Information supplied:
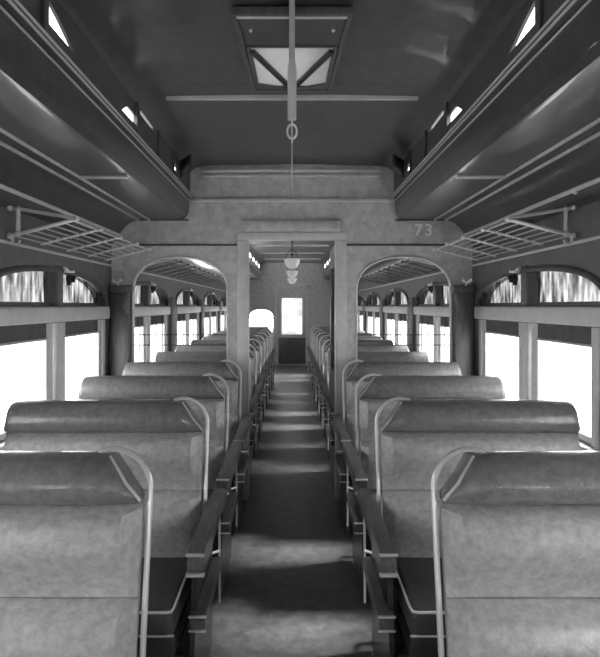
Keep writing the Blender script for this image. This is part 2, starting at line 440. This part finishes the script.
    arm([(.0, .40), (.0, .355), (-.20, .345), (-.42, .335), (-.455, .345), (-.46, .385), (-.43, .40)], 'lower_rail', .002, .058,
        [(-.465, -.452, .388, .394), (-.463, -.452, .337, .343)])
    MB().tube([(.048, .012, .19), (.048, .012, .69)], .006, 6).tube([(.0, -.03, .42), (.048, .012, .42)], .006, 6).build('arm_strut', 'rim', root, **bl)
    return root
M['seatdark'] = mat('seat_cushion_leather', .07, .4, var=.15, scale=18, detail=8)
M['arm'] = mat('arm_wood', .15, .3, var=.25, scale=9, stretch=(6, 1, 6), coat=.3)
protos = {-1: make_seat(False), 1: make_seat(True)}
NEAR = [1.565, 2.43, 3.28, 4.10]
REAR = [5.02+.86*k for k in range(8)]
side_w = {-1: 'left', 1: 'right'}
near_lab = ['nearest %s-hand seat back, cut off by the bottom and %s edge of the view',
            'seat just behind the nearest %s one, its arm reaching toward the viewer%s',
            'third seat back on the %s, its outer corner showing beside the %s windows',
            'last %s-hand seat before the partition, just under the %s arched opening']
ordn = ['first', 'second', 'third', 'fourth', 'fifth', 'sixth', 'seventh']
nearest = {}
for s in (-1, 1):
    used = False
    for i, d in enumerate(NEAR+REAR):
        o = protos[s] if not used else copy_tree(protos[s]); used = True
        o.location = (s*({0: .395, 1: .368}.get(i, .378)), d, 0)
        if i == 0: nearest[s] = o
        if i < 4: lab = near_lab[i] % (side_w[s], '' if i == 1 else side_w[s])
        elif i < 11: lab = '%s seat past the doorway on the %s of the aisle' % (ordn[i-4], side_w[s])
        else: lab = 'farthest %s-hand seat, closest to the glazed door at the end of the car' % side_w[s]
        tag(o, lab, 'seat', 'coach seats in the near compartment' if i < 4 else 'coach seats beyond the partition')

def drop(o):
    for c in list(o.children): drop(c)
    bpy.data.objects.remove(o)
for o in nearest.values():                        # the foremost seats carry no arm on the aisle side
    for c in list(o.children):
        if c.name.split('.')[0] in ('armrest', 'end_panel', 'lower_rail', 'arm_strut'): drop(c)

# ---------------------------------------------------------------- parcel racks
def rack(side, y0, y1, bar='rim', slat='wood'):
    root = empty('luggage_rack', (side*X_WALL, y0, 1.84))
    P = lambda x, y, z: (side*(x-X_WALL), y-y0, z-1.84)
    ys = []; y = y0
    while y <= y1+.01: ys.append(y); y += .355
    for y in ys:
        b = MB(); b.tube([P(1.395, y, 1.842), P(1.065, y, 1.925)], .006, 6)
        for k in range(9):
            t = (k+.5)/9; b.ball(P(1.395-.33*t, y, 1.842+.083*t), .009)
        b.ball(P(1.06, y, 1.926), .012); b.build('cross_bar', bar, root)
    for k in range(7):
        t = k/6*.95; MB().tube([P(1.38-.315*t, y0, 1.849+.079*t), P(1.38-.315*t, y1, 1.849+.079*t)], .0038 if k < 6 else .007, 6).build('long_bar', slat, root)
    y = y0-.004
    b = MB(); b.tube([P(1.395, y, 1.842), P(1.06, y, 1.926)], .010, 8); b.tube([P(1.395, y, 1.985), P(1.06, y, 1.93)], .009, 8)
    b.tube([P(1.345, y, 1.855), P(1.345, y, 1.975)], [.011, .010], 8)
    for x, z in ((1.345, 1.857), (1.345, 1.975), (1.385, 1.845), (1.385, 1.982), (1.06, 1.927)): b.ball(P(x, y, z), .016)
    b.build('end_bracket', 'bracket', root)
    b = MB(); b.tube([P(1.355+.020*math.cos(a), y, 1.825+.022*math.sin(a)) for a in [math.radians(q) for q in (90, 50, 0, -45, -90, -135, -180)]], .006, 6)
    b.build('hook', 'bracket', root)
    return root
M['bracket'] = mat('bright_bracket', .75, .35, metal=.4)
for s in (-1, 1):
    tag(rack(s, 2.72, 4.15), 'metal bar luggage rack above the near %s-hand windows with a triangular end bracket' % side_w[s], 'luggage rack', 'luggage racks')
    tag(rack(s, 4.95, 8.5, 'wall', 'fascia'), 'luggage rack seen through the %s arched opening, beyond the partition' % side_w[s], 'luggage rack', 'luggage racks')  # same racks as the near ones, their shade put into darker materials
b = MB().tube([(1.402, 2.62, 2.035), (1.35, 2.62, 2.045)], .010, 8).ball((1.345, 2.62, 2.046), .018)
tag(b.build('coat_peg', 'bracket'), 'bright knobbed peg on the right wall above the luggage rack bracket', 'peg')

# ---------------------------------------------------------------- roof hatch
h = empty('roof_hatch', (0, 2.065, 2.57))
b = MB()
b.box((-.222, -.055, -.010), (.222, -.038, .02), .003).box((-.18, .655, -.012), (.18, .68, .024), .004)
for s in (-1, 1): b.loft([[(s*a, y, z) for a, z in ((w, -.012), (w+.016, -.012), (w+.016, .028), (w, .028))] for w, y in ((.204, -.04), (.178, .67))])
b.build('frame', 'pil', h)
MB().box((-.205, -.036, -.012), (.205, -.026, -.006)).build('bright_edge', 'rim', h)
MB().box((-.200, -.036, .0), (.200, .215, .02)).build('vent_panel', 'fascia', h)
for s in (-1, 1): MB().ball((s*.16, .075, -.004), .007).build('knob', 'rim', h)
MB().box((-.185, .205, -.006), (.185, .218, .02)).build('cross_strip', 'pil', h)
MB().plate([(-.172, .22), (.172, .22), (.163, .60), (.08, .635), (-.08, .635), (-.163, .60)], [], lambda a, b_, t: (a, b_, .004+t), .004).build('frosted_pane', 'hatchglass', h)
MB().plate([(-.19, .22), (.19, .22), (.178, .665), (-.178, .665)], [[(-.170, .222), (.170, .222), (.161, .595), (.078, .63), (-.078, .63), (-.161, .595)]], lambda a, b_, t: (a, b_, -.004+t), .03).build('pane_surround', 'pil', h)
for s in (-1, 1): MB().loft([[(s*x, y, z) for x, y, z in ((x0-.010, y0, -.018), (x0+.010, y0+.010, -.018), (x0+.010, y0+.010, -.004), (x0-.010, y0, -.004))] for x0, y0 in ((.165, .23), (.01, .61))]).build('brace', 'iron', h)
tag(h, 'ceiling hatch with a pale frosted pane and two dark diagonal braces', 'hatch')

r = empty('hanger_rod', (0, 1.985, 2.597))
M['rodm'] = mat('painted_rod', .5, .4)
MB().tube([(0, 0, .0), (0, 0, -.255)], .0105, 12).build('upper_rod', 'rodm', r)
M['rodl'] = mat('pale_sleeve', .62, .4)
MB().tube([(0, 0, -.215), (0, 0, -.245), (0, 0, -.26), (0, 0, -.428)], [.0105, .0165, .0168, .0158], 14).build('sleeve', 'rodl', r)
MB().tube([(0, 0, -.425), (0, 0, -.446)], .004, 8).build('stem', 'rodl', r)
MB().tube([(.017*math.cos(a), 0, -.471+.026*math.sin(a)) for a in [2*math.pi*k/20 for k in range(20)]], .0042, 6, loop=True).tube([(0, 0, -.446), (0, 0, -.513)], .003, 6).build('ring', 'bracket', r)
tag(r, 'pale ceiling rod with a ring at its foot, in front of the hatch', 'hanger')
pts = [(0, 1.985+(YB-2.01)*k/12, 2.128+(.215)*k/12-.02*math.sin(math.pi*k/12)) for k in range(13)]
tag(MB().tube(pts, .0035, 6).build('bell_cord', 'cord'), 'thin cord running from the hanging ring back to the partition above the doorway', 'cord')

# ---------------------------------------------------------------- lamps and hatch beyond
labs = ['white bowl ceiling lamp framed in the doorway, the largest of the hanging lamps', 'smaller bowl ceiling lamp behind the largest one, seen through the doorway', 'farthest and smallest bowl ceiling lamp down the far compartment']
for y, lb in zip((6.9, 9.2, 11.6), labs):
    l = empty('pendant_lamp', (0, y, 2.585))
    MB().tube([(0, 0, .0), (0, 0, -.47)], .008, 8).lathe([(.04, .005), (.04, -.01), (.01, -.03)], n=14).build('stem', 'iron', l)
    MB().lathe([(.02, -.625), (.06, -.605), (.095, -.55), (.105, -.50), (.10, -.50), (.09, -.548), (.055, -.595), (.0, -.61)], n=18).build('bowl', 'lampglass', l)
    b = MB()
    for k in range(3):
        a = math.radians(120*k+30); b.tube([(0, 0, -.36), (.06*math.cos(a), .06*math.sin(a), -.42), (.10*math.cos(a), .10*math.sin(a), -.50)], .004, 6)
    b.build('arms', 'iron', l)
    tag(l, lb, 'ceiling lamp', 'hanging bowl lamps')

sl = bpy.data.lights.new('sun', 'SUN'); sl.energy = 3.4; sl.angle = math.radians(14)
so = bpy.data.objects.new('sun', sl); COL.objects.link(so)
so.rotation_euler = Vector((-math.cos(math.radians(38)), -.11, -math.sin(math.radians(38)))).to_track_quat('-Z', 'Y').to_euler()
# ---------------------------------------------------------------- camera, world, render look
cd = bpy.data.cameras.new('camera'); cam = bpy.data.objects.new('camera', cd); COL.objects.link(cam)
cam.location = (0, 0, HC); cam.rotation_euler = (math.pi/2, 0, 0)
cd.sensor_fit = 'HORIZONTAL'; cd.sensor_width = 36; cd.lens = 36*F/600; cd.shift_x = 8/600; cd.shift_y = -22.5/600; cd.clip_start = .05
S.camera = cam
w = bpy.data.worlds.new('world'); S.world = w; w.use_nodes = True
bg = w.node_tree.nodes['Background']; bg.inputs[0].default_value = (1, 1, 1, 1); bg.inputs[1].default_value = 1.6
S.cycles.max_bounces = 10; S.cycles.diffuse_bounces = 6; S.cycles.transparent_max_bounces = 16
S.view_settings.view_transform = 'Standard'; S.view_settings.look = 'None'; S.view_settings.gamma = 1; S.view_settings.exposure = 2.5
S.view_settings.use_curve_mapping = False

Problem requirements:
The lines from the start of the data through the line that contains "if c.name.split('.')[0] in" are to be returned exactly, please, with both ends included and every picture left out.

Worked answer:
Keep writing the Blender script for this image. This is part 2, starting at line 440. This part finishes the script.
    arm([(.0, .40), (.0, .355), (-.20, .345), (-.42, .335), (-.455, .345), (-.46, .385), (-.43, .40)], 'lower_rail', .002, .058,
        [(-.465, -.452, .388, .394), (-.463, -.452, .337, .343)])
    MB().tube([(.048, .012, .19), (.048, .012, .69)], .006, 6).tube([(.0, -.03, .42), (.048, .012, .42)], .006, 6).build('arm_strut', 'rim', root, **bl)
    return root
M['seatdark'] = mat('seat_cushion_leather', .07, .4, var=.15, scale=18, detail=8)
M['arm'] = mat('arm_wood', .15, .3, var=.25, scale=9, stretch=(6, 1, 6), coat=.3)
protos = {-1: make_seat(False), 1: make_seat(True)}
NEAR = [1.565, 2.43, 3.28, 4.10]
REAR = [5.02+.86*k for k in range(8)]
side_w = {-1: 'left', 1: 'right'}
near_lab = ['nearest %s-hand seat back, cut off by the bottom and %s edge of the view',
            'seat just behind the nearest %s one, its arm reaching toward the viewer%s',
            'third seat back on the %s, its outer corner showing beside the %s windows',
            'last %s-hand seat before the partition, just under the %s arched opening']
ordn = ['first', 'second', 'third', 'fourth', 'fifth', 'sixth', 'seventh']
nearest = {}
for s in (-1, 1):
    used = False
    for i, d in enumerate(NEAR+REAR):
        o = protos[s] if not used else copy_tree(protos[s]); used = True
        o.location = (s*({0: .395, 1: .368}.get(i, .378)), d, 0)
        if i == 0: nearest[s] = o
        if i < 4: lab = near_lab[i] % (side_w[s], '' if i == 1 else side_w[s])
        elif i < 11: lab = '%s seat past the doorway on the %s of the aisle' % (ordn[i-4], side_w[s])
        else: lab = 'farthest %s-hand seat, closest to the glazed door at the end of the car' % side_w[s]
        tag(o, lab, 'seat', 'coach seats in the near compartment' if i < 4 else 'coach seats beyond the partition')

def drop(o):
    for c in list(o.children): drop(c)
    bpy.data.objects.remove(o)
for o in nearest.values():                        # the foremost seats carry no arm on the aisle side
    for c in list(o.children):
        if c.name.split('.')[0] in ('armrest', 'end_panel', 'lower_rail', 'arm_strut'): drop(c)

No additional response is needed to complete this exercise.